• _WHAT TO DO_:
Every line below that contains "pixels" is to be copied.
● ● ● ● ●
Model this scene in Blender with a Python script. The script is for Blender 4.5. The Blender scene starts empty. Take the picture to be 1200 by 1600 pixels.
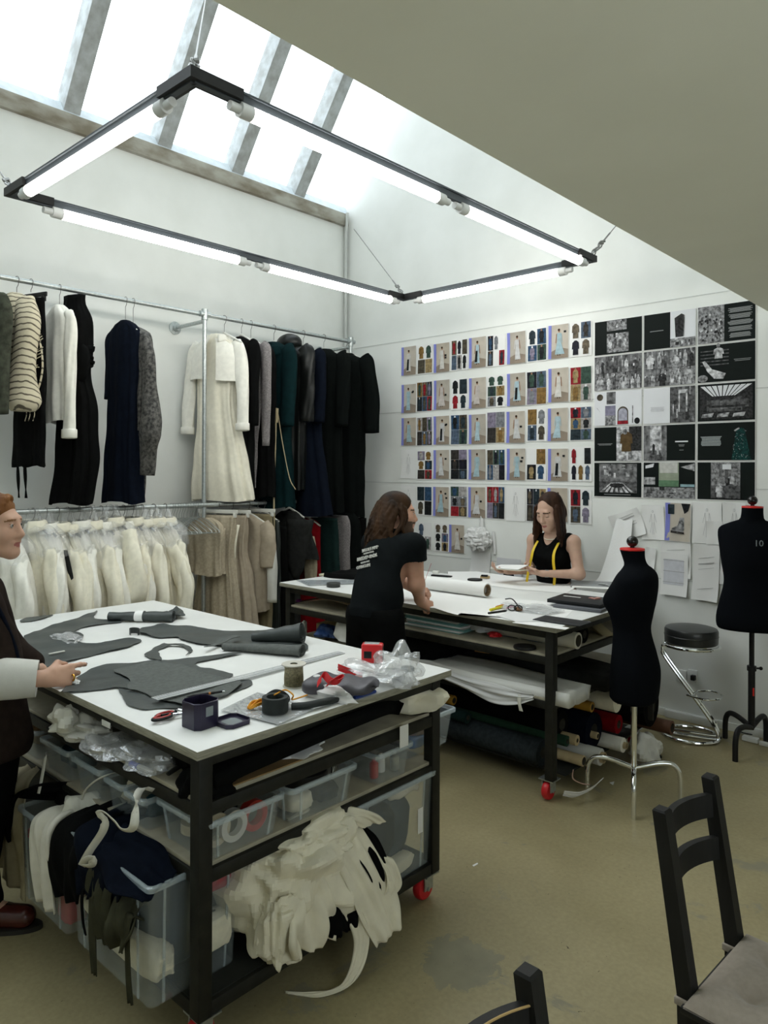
import bpy, bmesh, math, random
import numpy as np
from mathutils import Vector, Matrix
SC = bpy.context.scene
COL = SC.collection
PI = math.pi
rnd = random.Random(7)
# ------------------------------------------------------------------ camera, world, exposure
F_PX, YAW, HORIZON, ROLL = 1146.32, 0.742131, 735.23, 0.0038957   # focal length in pixels of the 1200x1600 frame
CAM = np.array([5.444, -5.34, 1.78])
FW = np.array([-math.sin(YAW), math.cos(YAW), 0.0])
_r = np.array([math.cos(YAW), math.sin(YAW), 0.0]); _u = np.array([0, 0, 1.0])
RT = math.cos(ROLL)*_r + math.sin(ROLL)*_u
UP = -math.sin(ROLL)*_r + math.cos(ROLL)*_u
cd = bpy.data.cameras.new('camera'); cam = bpy.data.objects.new('camera', cd); COL.objects.link(cam)
M = Matrix([[RT[i], UP[i], -FW[i], CAM[i]] for i in range(3)] + [[0, 0, 0, 1]])
cam.matrix_world = M
cd.sensor_fit = 'VERTICAL'; cd.sensor_height = 36.0; cd.sensor_width = 27.0
cd.lens = F_PX/1600*36.0
cd.shift_y = -(800-HORIZON)/1600.0
cd.clip_start = 0.05
SC.camera = cam
W = bpy.data.worlds.new('overcast_sky'); SC.world = W; W.use_nodes = True
bg = W.node_tree.nodes['Background']; bg.inputs[0].default_value = (0.86, 0.95, 1.0, 1); bg.inputs[1].default_value = 3.9
TUBE_POWER = 19.0
SC.view_settings.view_transform = 'Standard'; SC.view_settings.look = 'None'
SC.view_settings.gamma = 1.0; SC.view_settings.use_curve_mapping = False
SC.view_settings.exposure = 0.15
SC.cycles.max_bounces = 8; SC.cycles.diffuse_bounces = 5; SC.cycles.glossy_bounces = 3
SC.cycles.transparent_max_bounces = 16; SC.cycles.transmission_bounces = 4
SC.cycles.sample_clamp_indirect = 6.0; SC.cycles.caustics_reflective = False; SC.cycles.caustics_refractive = False
SC.cycles.use_denoising = True
pl = bpy.data.lights.new('skylight_portal', 'AREA'); pl.shape = 'RECTANGLE'; pl.size = 3.6; pl.size_y = 2.4
pl.cycles.is_portal = True

def at(px, py, **k):
    """point of the room seen at a photo pixel, on a plane x=, y= or z= (or at depth D=)"""
    d = FW + RT*(px-600)/F_PX - UP*(py-HORIZON)/F_PX
    (a, v), = k.items()
    if a == 'D': return CAM + d*v
    i = 'xyz'.index(a); return CAM + d*(v-CAM[i])/d[i]

# ------------------------------------------------------------------ materials
def mat(name, col, rough=0.6, metal=0.0, spec=0.5, noise=0.0, nscale=20.0, bump=0.0, bscale=200.0, stretch=(1, 1, 1), col2=None, alpha=1.0, sheen=0.0, sss=0.0):
    m = bpy.data.materials.new(name); m.use_nodes = True
    nt = m.node_tree; b = nt.nodes['Principled BSDF']
    c = (*col, 1)
    b.inputs['Base Color'].default_value = c
    b.inputs['Roughness'].default_value = rough; b.inputs['Metallic'].default_value = metal
    b.inputs['Specular IOR Level'].default_value = spec
    if sheen: b.inputs['Sheen Weight'].default_value = sheen
    if sss:
        b.inputs['Subsurface Weight'].default_value = sss; b.inputs['Subsurface Radius'].default_value = (0.02, 0.008, 0.004); b.inputs['Subsurface Scale'].default_value = 0.5
    if noise or bump:
        tc = nt.nodes.new('ShaderNodeTexCoord'); mp = nt.nodes.new('ShaderNodeMapping'); mp.inputs['Scale'].default_value = stretch
        nt.links.new(tc.outputs['Object'], mp.inputs[0])
    if noise:
        n = nt.nodes.new('ShaderNodeTexNoise'); n.inputs['Scale'].default_value = nscale; n.inputs['Detail'].default_value = 5
        r = nt.nodes.new('ShaderNodeValToRGB')
        lo = col2 if col2 else tuple(x*(1-noise) for x in col)
        r.color_ramp.elements[0].color = (*lo, 1); r.color_ramp.elements[0].position = .35
        r.color_ramp.elements[1].color = c; r.color_ramp.elements[1].position = .65
        nt.links.new(mp.outputs[0], n.inputs['Vector']); nt.links.new(n.outputs[0], r.inputs[0]); nt.links.new(r.outputs[0], b.inputs['Base Color'])
    if bump:
        n2 = nt.nodes.new('ShaderNodeTexNoise'); n2.inputs['Scale'].default_value = bscale; n2.inputs['Detail'].default_value = 3
        bp = nt.nodes.new('ShaderNodeBump'); bp.inputs['Strength'].default_value = bump; bp.inputs['Distance'].default_value = 0.004
        nt.links.new(mp.outputs[0], n2.inputs['Vector']); nt.links.new(n2.outputs[0], bp.inputs['Height']); nt.links.new(bp.outputs[0], b.inputs['Normal'])
    return m
def fabric(name, col, noise=0.15, rough=0.9, nscale=30, bump=0.10, sheen=0.0):
    return mat(name, col, rough, spec=0.06, noise=noise, nscale=nscale, bump=bump, bscale=350, sheen=sheen)
def clear(name, col, trans=0.6, rough=0.25, gloss=0.3, bump=0.0, bscale=30):
    """thin see-through sheet: straight-through transparency, a milky body and a glossy skin"""
    m = bpy.data.materials.new(name); m.use_nodes = True; nt = m.node_tree
    nt.nodes.remove(nt.nodes['Principled BSDF']); out = nt.nodes['Material Output']
    t = nt.nodes.new('ShaderNodeBsdfTransparent'); d = nt.nodes.new('ShaderNodeBsdfDiffuse'); g = nt.nodes.new('ShaderNodeBsdfGlossy')
    d.inputs[0].default_value = (*col, 1); g.inputs['Roughness'].default_value = rough
    m1 = nt.nodes.new('ShaderNodeMixShader'); m2 = nt.nodes.new('ShaderNodeMixShader')
    m1.inputs[0].default_value = gloss; nt.links.new(d.outputs[0], m1.inputs[1]); nt.links.new(g.outputs[0], m1.inputs[2])
    m2.inputs[0].default_value = trans; nt.links.new(m1.outputs[0], m2.inputs[1]); nt.links.new(t.outputs[0], m2.inputs[2])
    nt.links.new(m2.outputs[0], out.inputs[0])
    if bump:
        tc = nt.nodes.new('ShaderNodeTexCoord')
        n2 = nt.nodes.new('ShaderNodeTexNoise'); n2.inputs['Scale'].default_value = bscale
        bp = nt.nodes.new('ShaderNodeBump'); bp.inputs['Strength'].default_value = bump; bp.inputs['Distance'].default_value = .01
        nt.links.new(tc.outputs['Object'], n2.inputs['Vector']); nt.links.new(n2.outputs[0], bp.inputs['Height'])
        nt.links.new(bp.outputs[0], d.inputs['Normal']); nt.links.new(bp.outputs[0], g.inputs['Normal'])
    return m
def glow(name, col, s):
    m = bpy.data.materials.new(name); m.use_nodes = True; b = m.node_tree.nodes['Principled BSDF']
    b.inputs['Base Color'].default_value = (.9, .9, .9, 1); b.inputs['Emission Color'].default_value = (*col, 1); b.inputs['Emission Strength'].default_value = s
    return m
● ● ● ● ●
• _RESPONSE TO THIS EXERCISE_:
Model this scene in Blender with a Python script. The script is for Blender 4.5. The Blender scene starts empty. Take the picture to be 1200 by 1600 pixels.
F_PX, YAW, HORIZON, ROLL = 1146.32, 0.742131, 735.23, 0.0038957   # focal length in pixels of the 1200x1600 frame